The Old School And Schoolmaster'S House is a Grade II listed building in the North Devon local planning authority area, England. First listed on 18 October 1988. School, house. 3 related planning applications.
The Old School And Schoolmaster'S House
- WRENN ID
- hushed-bronze-tarn
- Grade
- II
- Local Planning Authority
- North Devon
- Country
- England
- Date first listed
- 18 October 1988
- Type
- School, house
- Source
- Historic England listing
Description
The Old School and Schoolmaster's House are a late 19th-century board school and associated schoolmaster's house, converted into two dwellings, with alterations made in the 20th century. A datestone indicates the school was built in 1876. The building is constructed of dressed local stone with freestone dressings, and has slate roofs with gables at each end. A lateral stack is present on the front of the school, while the schoolmaster’s house has axial and end stacks. The architecture is unusually ambitious for a board school, demonstrating a Gothic style.

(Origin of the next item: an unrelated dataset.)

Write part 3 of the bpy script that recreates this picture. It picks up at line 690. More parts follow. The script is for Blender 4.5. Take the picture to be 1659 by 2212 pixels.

The school and schoolmaster’s house are positioned parallel to one another along a west-east axis, set at a crossroads in a remote location. The school is to the south, the schoolmaster’s house to the north, and the two are linked by a small connecting block. The school's south front is attractive and symmetrical, featuring two windows and a central, stepped stack with a tall brick shaft. Separate gabled porches for girls and boys flank the school’s front, each with string courses, five blind lancets in the gable, and pairs of stone mullioned windows with arched lights to their returns. The original doors remain; the left-hand porch door is double-leafed, while the right-hand door was originally internal and has diagonal boarding. A stone plaque set in a frame displays the date "AD 1876" and the words "Board School," flanked by transomed two-light stone mullioned windows with segmental arched lights. The school’s left return is slate hung and features a five-light transomed stone window with stepped lancets, accompanied by an asymmetrically placed bellcote. The right return has a similar lancet window and a later single-storey lean-to. The schoolmaster's house retains an original open timberwork porch on its west end and is fenestrated with a mix of timber sash and casement windows, some of which have been replaced in the 20th century, likely within original openings. The interior of the school retains the original roof with a king post, curved struts, and carpentry detail. The school’s well-preserved Gothic Revival detail contrasts with the typically simpler design of board schools dating from the same period. The school, known as the Farm School, likely served the more remote farmsteads to the north of Bishop's Nympton parish, where travel to the village school would have been difficult for children.